## PROBLEM REQUIREMENTS
Print, word for word, the opening line of the data below and every line after it through the line that contains "return 836.5+FPX*(d@RT)/zz, 627.5-FPX*(d@UP)/zz, z", but not the pictures.

## ENTRIES SHOWN
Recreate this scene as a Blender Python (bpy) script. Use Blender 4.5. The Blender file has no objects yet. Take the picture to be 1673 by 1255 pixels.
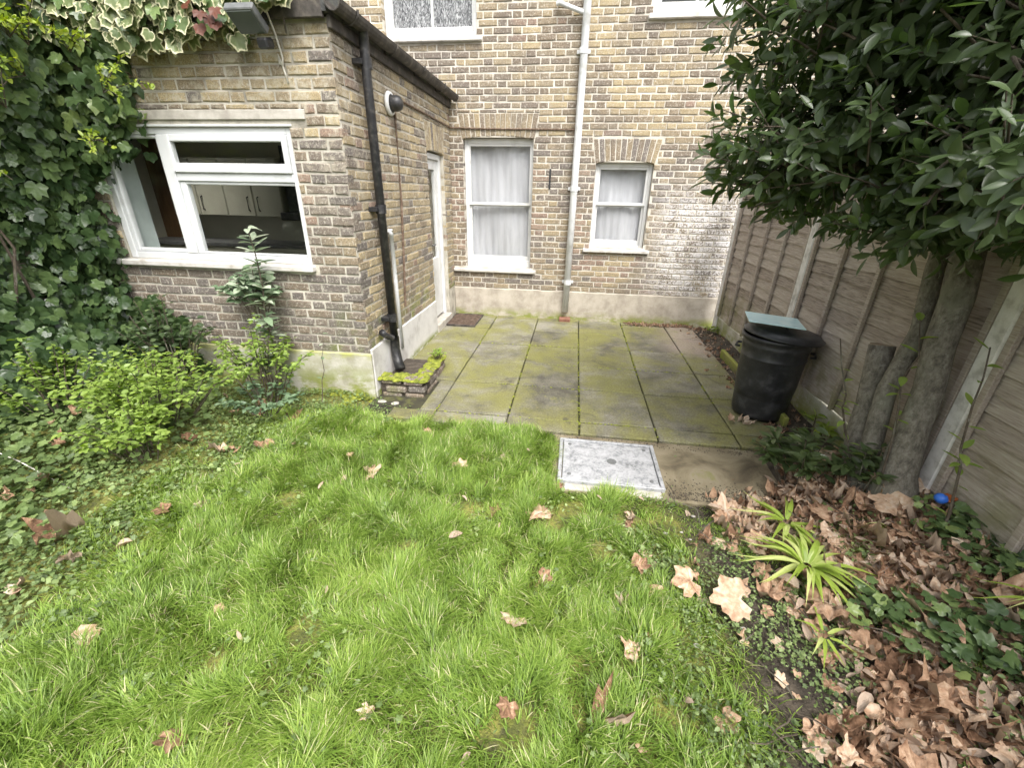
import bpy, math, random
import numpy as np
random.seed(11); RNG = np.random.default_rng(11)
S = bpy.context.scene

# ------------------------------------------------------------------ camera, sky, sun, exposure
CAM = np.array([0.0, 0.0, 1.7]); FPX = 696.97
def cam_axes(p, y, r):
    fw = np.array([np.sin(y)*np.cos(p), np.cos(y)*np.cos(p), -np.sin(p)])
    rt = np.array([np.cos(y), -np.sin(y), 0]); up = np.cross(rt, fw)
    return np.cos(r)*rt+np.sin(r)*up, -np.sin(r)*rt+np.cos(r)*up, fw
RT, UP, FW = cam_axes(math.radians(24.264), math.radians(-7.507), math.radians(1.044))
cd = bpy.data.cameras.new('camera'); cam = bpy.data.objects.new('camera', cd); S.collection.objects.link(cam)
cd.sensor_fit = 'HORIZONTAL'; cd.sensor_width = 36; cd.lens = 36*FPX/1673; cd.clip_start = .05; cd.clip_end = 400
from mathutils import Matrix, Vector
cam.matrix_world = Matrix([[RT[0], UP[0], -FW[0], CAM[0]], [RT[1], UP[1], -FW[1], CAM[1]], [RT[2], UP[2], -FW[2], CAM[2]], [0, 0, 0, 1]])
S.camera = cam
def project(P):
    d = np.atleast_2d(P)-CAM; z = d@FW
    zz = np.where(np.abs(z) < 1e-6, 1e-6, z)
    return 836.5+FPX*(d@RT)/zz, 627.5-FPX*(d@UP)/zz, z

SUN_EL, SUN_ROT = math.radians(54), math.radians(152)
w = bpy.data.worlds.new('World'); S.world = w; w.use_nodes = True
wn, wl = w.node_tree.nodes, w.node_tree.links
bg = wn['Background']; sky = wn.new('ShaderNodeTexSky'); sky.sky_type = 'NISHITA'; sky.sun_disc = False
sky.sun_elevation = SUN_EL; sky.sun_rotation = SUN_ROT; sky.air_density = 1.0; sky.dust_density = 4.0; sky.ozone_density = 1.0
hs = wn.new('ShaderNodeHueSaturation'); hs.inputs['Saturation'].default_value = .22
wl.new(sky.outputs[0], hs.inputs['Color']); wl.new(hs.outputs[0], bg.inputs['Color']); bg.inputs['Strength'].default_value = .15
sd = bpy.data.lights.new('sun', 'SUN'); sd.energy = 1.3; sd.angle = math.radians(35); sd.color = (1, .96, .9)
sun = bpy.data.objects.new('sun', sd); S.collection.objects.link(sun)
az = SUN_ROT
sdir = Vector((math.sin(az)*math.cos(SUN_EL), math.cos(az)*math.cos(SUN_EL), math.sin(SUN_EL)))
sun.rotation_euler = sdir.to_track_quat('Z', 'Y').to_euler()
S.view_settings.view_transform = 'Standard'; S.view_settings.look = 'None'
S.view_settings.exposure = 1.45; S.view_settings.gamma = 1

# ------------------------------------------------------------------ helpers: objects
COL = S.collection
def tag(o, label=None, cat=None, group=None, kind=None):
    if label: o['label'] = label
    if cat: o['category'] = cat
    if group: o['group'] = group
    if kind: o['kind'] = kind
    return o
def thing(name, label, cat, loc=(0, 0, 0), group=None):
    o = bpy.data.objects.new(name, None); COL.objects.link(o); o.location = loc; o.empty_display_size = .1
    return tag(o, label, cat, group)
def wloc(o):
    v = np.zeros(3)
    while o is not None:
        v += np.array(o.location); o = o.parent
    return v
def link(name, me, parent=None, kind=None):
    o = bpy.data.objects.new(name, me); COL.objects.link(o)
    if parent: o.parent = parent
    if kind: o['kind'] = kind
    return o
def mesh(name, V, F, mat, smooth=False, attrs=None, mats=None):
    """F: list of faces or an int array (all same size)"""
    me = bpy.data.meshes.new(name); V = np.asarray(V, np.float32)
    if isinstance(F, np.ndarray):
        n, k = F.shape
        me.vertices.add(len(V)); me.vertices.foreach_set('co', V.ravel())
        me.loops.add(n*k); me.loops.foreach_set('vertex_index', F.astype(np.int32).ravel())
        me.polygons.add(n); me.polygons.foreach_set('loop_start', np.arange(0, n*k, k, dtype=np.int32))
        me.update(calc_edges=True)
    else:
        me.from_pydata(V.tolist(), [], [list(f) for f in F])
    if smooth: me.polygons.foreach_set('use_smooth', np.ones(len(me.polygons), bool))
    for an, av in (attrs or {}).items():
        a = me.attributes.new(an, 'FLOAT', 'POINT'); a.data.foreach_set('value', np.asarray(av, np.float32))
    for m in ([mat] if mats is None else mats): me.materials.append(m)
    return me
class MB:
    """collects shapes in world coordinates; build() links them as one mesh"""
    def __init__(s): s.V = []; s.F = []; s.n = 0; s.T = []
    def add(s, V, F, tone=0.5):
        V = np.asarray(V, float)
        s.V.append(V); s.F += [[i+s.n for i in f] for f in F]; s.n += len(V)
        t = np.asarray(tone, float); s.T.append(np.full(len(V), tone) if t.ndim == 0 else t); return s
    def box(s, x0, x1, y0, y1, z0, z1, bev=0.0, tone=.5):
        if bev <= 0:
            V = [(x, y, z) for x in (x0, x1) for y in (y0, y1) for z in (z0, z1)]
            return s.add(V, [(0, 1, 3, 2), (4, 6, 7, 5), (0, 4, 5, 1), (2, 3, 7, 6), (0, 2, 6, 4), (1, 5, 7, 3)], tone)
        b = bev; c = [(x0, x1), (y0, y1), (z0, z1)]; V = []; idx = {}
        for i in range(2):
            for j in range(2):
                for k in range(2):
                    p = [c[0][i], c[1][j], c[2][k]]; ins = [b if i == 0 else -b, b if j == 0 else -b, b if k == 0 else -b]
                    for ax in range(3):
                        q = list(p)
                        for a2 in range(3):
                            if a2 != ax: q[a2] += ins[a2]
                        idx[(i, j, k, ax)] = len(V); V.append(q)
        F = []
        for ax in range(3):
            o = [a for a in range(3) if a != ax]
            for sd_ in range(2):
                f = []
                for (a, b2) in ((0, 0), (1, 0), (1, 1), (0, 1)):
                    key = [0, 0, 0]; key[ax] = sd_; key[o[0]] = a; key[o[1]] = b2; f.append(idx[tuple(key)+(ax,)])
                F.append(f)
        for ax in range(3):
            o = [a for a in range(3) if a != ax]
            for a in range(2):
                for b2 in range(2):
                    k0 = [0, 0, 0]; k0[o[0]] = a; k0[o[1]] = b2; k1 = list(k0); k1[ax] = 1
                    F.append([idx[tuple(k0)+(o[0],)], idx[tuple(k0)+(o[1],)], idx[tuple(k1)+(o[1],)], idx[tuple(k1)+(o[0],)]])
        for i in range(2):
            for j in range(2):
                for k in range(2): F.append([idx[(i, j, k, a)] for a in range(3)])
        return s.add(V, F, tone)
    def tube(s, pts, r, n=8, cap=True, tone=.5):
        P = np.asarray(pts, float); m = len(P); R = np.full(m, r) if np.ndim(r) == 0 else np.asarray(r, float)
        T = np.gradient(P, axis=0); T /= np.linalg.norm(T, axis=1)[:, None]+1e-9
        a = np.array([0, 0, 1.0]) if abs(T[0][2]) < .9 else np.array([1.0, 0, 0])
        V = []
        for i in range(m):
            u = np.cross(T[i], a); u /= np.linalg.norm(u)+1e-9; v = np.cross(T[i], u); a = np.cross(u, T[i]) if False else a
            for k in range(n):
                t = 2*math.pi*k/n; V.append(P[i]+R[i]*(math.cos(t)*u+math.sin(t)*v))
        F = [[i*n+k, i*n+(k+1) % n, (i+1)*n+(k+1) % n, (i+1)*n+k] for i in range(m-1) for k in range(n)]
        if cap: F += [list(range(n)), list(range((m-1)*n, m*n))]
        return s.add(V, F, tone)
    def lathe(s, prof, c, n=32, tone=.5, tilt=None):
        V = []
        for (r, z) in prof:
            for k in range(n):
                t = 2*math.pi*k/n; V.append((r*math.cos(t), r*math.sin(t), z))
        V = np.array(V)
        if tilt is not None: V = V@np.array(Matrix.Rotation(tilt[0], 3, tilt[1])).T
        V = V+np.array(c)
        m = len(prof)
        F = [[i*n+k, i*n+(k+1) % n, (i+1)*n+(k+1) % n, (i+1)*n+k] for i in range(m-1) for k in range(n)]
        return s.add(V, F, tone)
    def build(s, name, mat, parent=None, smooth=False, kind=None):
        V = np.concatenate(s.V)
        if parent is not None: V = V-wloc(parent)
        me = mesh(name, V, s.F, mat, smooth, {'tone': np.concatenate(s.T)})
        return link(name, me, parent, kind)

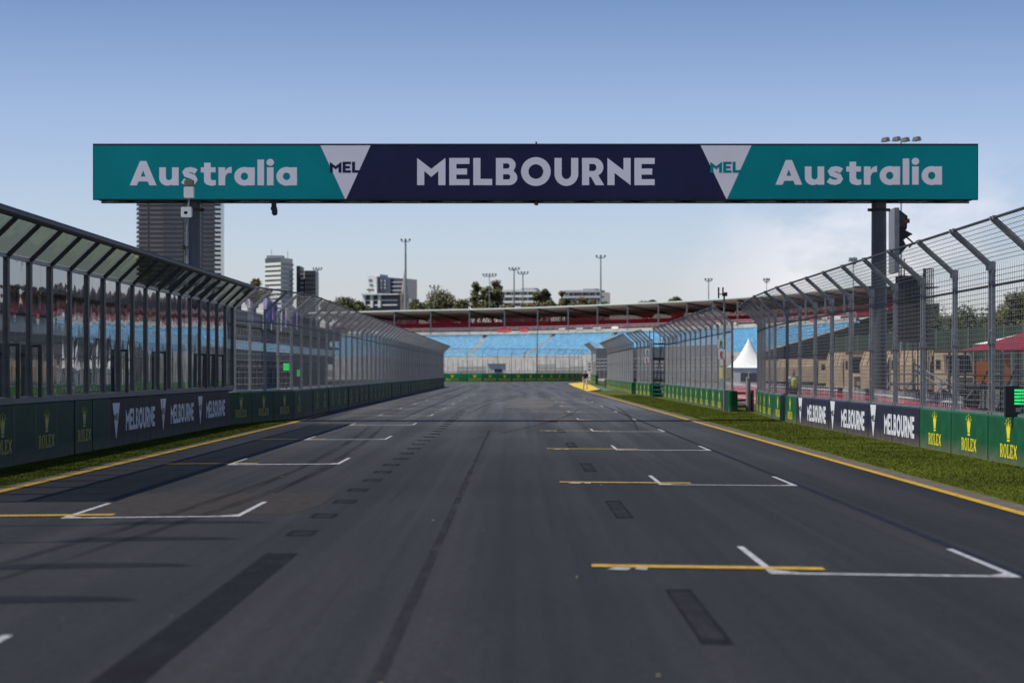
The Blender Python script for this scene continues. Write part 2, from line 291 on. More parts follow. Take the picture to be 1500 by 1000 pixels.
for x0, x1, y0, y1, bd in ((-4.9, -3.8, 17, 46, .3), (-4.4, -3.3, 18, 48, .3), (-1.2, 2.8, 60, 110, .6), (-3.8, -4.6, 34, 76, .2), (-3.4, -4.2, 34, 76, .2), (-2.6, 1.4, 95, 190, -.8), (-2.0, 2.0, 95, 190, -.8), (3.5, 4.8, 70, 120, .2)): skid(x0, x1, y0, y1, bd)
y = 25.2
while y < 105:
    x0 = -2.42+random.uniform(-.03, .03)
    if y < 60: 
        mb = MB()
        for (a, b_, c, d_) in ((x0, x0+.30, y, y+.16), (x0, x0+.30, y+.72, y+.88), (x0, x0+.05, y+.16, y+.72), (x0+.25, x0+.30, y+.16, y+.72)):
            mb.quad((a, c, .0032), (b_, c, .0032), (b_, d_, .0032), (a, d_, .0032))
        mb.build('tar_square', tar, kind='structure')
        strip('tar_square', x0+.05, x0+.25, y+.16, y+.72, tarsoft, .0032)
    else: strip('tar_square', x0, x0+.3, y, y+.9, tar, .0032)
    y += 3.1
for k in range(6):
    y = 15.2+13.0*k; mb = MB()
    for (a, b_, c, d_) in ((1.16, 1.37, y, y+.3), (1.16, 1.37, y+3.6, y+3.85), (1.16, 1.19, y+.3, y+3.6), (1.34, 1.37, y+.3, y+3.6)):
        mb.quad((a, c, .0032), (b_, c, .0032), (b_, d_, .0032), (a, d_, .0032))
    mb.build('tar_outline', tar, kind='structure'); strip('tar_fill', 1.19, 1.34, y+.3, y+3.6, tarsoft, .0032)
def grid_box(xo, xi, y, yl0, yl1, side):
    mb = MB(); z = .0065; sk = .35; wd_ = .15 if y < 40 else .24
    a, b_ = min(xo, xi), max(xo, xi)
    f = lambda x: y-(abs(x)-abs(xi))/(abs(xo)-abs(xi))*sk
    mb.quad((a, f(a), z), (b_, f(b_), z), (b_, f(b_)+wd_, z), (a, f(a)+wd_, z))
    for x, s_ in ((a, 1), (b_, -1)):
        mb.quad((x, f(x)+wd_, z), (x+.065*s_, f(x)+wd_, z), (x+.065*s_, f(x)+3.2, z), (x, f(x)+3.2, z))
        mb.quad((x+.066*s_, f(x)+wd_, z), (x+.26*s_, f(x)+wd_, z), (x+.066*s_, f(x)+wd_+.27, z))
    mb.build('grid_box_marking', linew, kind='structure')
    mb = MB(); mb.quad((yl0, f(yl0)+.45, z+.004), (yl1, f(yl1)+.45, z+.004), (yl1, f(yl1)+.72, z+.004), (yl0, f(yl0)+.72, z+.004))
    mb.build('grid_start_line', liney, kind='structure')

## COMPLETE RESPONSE
Recreate this scene as a Blender Python (bpy) script. Use Blender 4.5. The Blender file has no objects yet. Take the picture to be 1673 by 1255 pixels.
import bpy, math, random
import numpy as np
random.seed(11); RNG = np.random.default_rng(11)
S = bpy.context.scene

# ------------------------------------------------------------------ camera, sky, sun, exposure
CAM = np.array([0.0, 0.0, 1.7]); FPX = 696.97
def cam_axes(p, y, r):
    fw = np.array([np.sin(y)*np.cos(p), np.cos(y)*np.cos(p), -np.sin(p)])
    rt = np.array([np.cos(y), -np.sin(y), 0]); up = np.cross(rt, fw)
    return np.cos(r)*rt+np.sin(r)*up, -np.sin(r)*rt+np.cos(r)*up, fw
RT, UP, FW = cam_axes(math.radians(24.264), math.radians(-7.507), math.radians(1.044))
cd = bpy.data.cameras.new('camera'); cam = bpy.data.objects.new('camera', cd); S.collection.objects.link(cam)
cd.sensor_fit = 'HORIZONTAL'; cd.sensor_width = 36; cd.lens = 36*FPX/1673; cd.clip_start = .05; cd.clip_end = 400
from mathutils import Matrix, Vector
cam.matrix_world = Matrix([[RT[0], UP[0], -FW[0], CAM[0]], [RT[1], UP[1], -FW[1], CAM[1]], [RT[2], UP[2], -FW[2], CAM[2]], [0, 0, 0, 1]])
S.camera = cam
def project(P):
    d = np.atleast_2d(P)-CAM; z = d@FW
    zz = np.where(np.abs(z) < 1e-6, 1e-6, z)
    return 836.5+FPX*(d@RT)/zz, 627.5-FPX*(d@UP)/zz, z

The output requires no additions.